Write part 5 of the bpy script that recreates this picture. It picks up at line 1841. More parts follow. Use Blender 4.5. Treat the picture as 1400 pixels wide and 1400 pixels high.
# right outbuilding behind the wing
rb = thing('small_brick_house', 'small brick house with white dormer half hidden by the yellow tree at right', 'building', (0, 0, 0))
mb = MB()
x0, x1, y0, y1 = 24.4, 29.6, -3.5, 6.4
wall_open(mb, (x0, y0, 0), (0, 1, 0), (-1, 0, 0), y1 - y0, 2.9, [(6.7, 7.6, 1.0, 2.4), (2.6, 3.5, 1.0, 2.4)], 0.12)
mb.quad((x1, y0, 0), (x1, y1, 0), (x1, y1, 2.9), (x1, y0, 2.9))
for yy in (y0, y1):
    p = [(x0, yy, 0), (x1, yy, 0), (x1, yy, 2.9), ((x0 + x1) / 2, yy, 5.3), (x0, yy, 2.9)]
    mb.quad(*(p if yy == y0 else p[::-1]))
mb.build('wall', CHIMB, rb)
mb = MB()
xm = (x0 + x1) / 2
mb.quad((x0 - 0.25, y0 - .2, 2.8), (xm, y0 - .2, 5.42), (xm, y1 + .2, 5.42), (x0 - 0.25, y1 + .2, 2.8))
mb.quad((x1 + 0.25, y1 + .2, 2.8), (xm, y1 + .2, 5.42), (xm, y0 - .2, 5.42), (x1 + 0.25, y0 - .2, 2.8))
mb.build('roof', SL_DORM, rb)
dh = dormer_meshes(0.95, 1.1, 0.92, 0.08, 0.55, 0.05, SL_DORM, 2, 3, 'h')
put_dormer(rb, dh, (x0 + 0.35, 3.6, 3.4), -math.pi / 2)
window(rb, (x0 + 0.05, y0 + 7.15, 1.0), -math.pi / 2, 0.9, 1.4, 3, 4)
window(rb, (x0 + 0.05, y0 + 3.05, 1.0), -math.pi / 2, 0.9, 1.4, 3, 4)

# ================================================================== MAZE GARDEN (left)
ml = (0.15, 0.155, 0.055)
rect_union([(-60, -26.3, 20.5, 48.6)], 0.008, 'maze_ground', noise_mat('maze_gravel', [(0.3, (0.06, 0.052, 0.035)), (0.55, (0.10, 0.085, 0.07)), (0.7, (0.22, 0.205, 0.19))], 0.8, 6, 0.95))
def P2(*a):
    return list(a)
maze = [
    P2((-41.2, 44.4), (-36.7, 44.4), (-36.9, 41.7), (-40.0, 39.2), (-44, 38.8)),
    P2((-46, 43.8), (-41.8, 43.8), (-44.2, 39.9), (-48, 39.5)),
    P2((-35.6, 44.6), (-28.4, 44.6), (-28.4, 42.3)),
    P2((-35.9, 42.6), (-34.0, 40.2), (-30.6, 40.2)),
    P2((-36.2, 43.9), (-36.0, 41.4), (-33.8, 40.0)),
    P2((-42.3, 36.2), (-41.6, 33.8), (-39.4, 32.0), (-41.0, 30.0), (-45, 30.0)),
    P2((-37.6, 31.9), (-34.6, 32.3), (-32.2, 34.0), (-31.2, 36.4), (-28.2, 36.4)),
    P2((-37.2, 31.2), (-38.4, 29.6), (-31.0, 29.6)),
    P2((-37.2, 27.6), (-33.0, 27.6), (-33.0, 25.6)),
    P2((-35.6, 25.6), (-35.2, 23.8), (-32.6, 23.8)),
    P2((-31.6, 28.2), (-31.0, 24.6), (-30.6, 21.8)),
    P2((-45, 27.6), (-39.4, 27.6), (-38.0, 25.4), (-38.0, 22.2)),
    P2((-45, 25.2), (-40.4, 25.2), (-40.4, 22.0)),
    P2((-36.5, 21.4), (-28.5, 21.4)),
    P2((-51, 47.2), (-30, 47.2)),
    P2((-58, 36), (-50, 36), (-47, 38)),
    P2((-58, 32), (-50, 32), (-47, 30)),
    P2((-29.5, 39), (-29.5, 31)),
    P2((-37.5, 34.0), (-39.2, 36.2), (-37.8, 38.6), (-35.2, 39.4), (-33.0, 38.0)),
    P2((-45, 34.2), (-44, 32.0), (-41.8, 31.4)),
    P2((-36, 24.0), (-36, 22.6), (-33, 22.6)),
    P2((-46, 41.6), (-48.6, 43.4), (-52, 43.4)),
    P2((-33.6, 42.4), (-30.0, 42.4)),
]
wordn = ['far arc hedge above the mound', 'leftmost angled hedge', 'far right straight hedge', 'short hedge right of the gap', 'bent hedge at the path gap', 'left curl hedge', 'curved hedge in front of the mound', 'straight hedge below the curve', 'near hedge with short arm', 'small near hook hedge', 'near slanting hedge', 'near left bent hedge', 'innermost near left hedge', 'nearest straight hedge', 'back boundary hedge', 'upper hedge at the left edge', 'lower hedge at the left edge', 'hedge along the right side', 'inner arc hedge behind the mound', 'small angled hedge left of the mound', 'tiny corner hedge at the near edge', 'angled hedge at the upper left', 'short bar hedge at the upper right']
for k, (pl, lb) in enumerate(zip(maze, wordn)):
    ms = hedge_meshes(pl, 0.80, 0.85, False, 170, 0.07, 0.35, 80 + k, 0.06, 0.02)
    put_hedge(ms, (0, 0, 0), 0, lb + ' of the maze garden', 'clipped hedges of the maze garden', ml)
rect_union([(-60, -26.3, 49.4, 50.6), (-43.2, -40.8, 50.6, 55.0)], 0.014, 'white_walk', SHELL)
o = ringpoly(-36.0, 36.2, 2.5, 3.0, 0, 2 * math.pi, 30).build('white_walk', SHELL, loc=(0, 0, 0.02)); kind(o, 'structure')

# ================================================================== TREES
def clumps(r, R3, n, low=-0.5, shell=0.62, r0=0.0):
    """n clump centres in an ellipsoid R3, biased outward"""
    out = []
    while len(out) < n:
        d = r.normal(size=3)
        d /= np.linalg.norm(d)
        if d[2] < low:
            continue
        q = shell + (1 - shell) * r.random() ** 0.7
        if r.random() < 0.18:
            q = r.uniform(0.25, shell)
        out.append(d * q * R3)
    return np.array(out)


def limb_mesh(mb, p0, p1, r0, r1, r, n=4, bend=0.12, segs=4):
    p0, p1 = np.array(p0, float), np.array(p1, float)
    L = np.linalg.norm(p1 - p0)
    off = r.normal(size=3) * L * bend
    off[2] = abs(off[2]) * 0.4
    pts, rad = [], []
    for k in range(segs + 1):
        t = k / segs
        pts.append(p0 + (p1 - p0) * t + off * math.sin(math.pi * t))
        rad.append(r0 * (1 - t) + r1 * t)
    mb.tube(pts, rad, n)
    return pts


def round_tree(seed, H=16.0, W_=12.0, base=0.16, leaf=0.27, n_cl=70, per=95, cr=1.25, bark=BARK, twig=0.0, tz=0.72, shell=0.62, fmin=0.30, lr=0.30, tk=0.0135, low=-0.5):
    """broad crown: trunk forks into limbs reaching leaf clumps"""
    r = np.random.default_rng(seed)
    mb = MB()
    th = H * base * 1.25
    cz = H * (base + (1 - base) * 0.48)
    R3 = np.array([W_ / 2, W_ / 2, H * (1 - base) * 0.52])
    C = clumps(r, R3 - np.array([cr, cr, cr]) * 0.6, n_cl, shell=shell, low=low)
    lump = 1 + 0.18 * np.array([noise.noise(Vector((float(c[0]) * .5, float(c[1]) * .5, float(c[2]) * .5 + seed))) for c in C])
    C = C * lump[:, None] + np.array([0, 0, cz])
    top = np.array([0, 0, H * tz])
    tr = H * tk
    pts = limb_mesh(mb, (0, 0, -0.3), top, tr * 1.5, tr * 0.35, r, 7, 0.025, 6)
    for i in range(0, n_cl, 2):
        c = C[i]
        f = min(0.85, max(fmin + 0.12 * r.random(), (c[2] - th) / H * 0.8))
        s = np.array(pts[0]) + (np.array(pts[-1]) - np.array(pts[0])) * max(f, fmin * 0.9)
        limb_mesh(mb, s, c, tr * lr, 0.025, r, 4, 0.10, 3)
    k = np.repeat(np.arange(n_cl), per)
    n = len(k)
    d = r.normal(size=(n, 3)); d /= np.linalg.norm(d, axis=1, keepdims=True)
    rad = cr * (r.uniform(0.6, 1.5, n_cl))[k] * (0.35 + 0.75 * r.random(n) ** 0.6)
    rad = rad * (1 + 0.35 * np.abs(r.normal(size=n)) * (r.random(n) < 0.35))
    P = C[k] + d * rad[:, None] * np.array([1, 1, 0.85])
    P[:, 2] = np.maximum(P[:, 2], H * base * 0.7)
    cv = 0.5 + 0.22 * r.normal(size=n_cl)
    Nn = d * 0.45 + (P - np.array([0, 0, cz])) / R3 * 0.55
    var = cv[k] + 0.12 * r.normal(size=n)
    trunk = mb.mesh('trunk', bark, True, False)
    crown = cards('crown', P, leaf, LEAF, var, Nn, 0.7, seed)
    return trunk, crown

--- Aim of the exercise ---
Using the material above, quote the first line and each line after it, stopping at and including the line that holds "window(rb, (x0 + 0.05, y0 + 3.05, 1.0), -math.pi".

--- Solved problem ---
Write part 5 of the bpy script that recreates this picture. It picks up at line 1841. More parts follow. Use Blender 4.5. Treat the picture as 1400 pixels wide and 1400 pixels high.
# right outbuilding behind the wing
rb = thing('small_brick_house', 'small brick house with white dormer half hidden by the yellow tree at right', 'building', (0, 0, 0))
mb = MB()
x0, x1, y0, y1 = 24.4, 29.6, -3.5, 6.4
wall_open(mb, (x0, y0, 0), (0, 1, 0), (-1, 0, 0), y1 - y0, 2.9, [(6.7, 7.6, 1.0, 2.4), (2.6, 3.5, 1.0, 2.4)], 0.12)
mb.quad((x1, y0, 0), (x1, y1, 0), (x1, y1, 2.9), (x1, y0, 2.9))
for yy in (y0, y1):
    p = [(x0, yy, 0), (x1, yy, 0), (x1, yy, 2.9), ((x0 + x1) / 2, yy, 5.3), (x0, yy, 2.9)]
    mb.quad(*(p if yy == y0 else p[::-1]))
mb.build('wall', CHIMB, rb)
mb = MB()
xm = (x0 + x1) / 2
mb.quad((x0 - 0.25, y0 - .2, 2.8), (xm, y0 - .2, 5.42), (xm, y1 + .2, 5.42), (x0 - 0.25, y1 + .2, 2.8))
mb.quad((x1 + 0.25, y1 + .2, 2.8), (xm, y1 + .2, 5.42), (xm, y0 - .2, 5.42), (x1 + 0.25, y0 - .2, 2.8))
mb.build('roof', SL_DORM, rb)
dh = dormer_meshes(0.95, 1.1, 0.92, 0.08, 0.55, 0.05, SL_DORM, 2, 3, 'h')
put_dormer(rb, dh, (x0 + 0.35, 3.6, 3.4), -math.pi / 2)
window(rb, (x0 + 0.05, y0 + 7.15, 1.0), -math.pi / 2, 0.9, 1.4, 3, 4)
window(rb, (x0 + 0.05, y0 + 3.05, 1.0), -math.pi / 2, 0.9, 1.4, 3, 4)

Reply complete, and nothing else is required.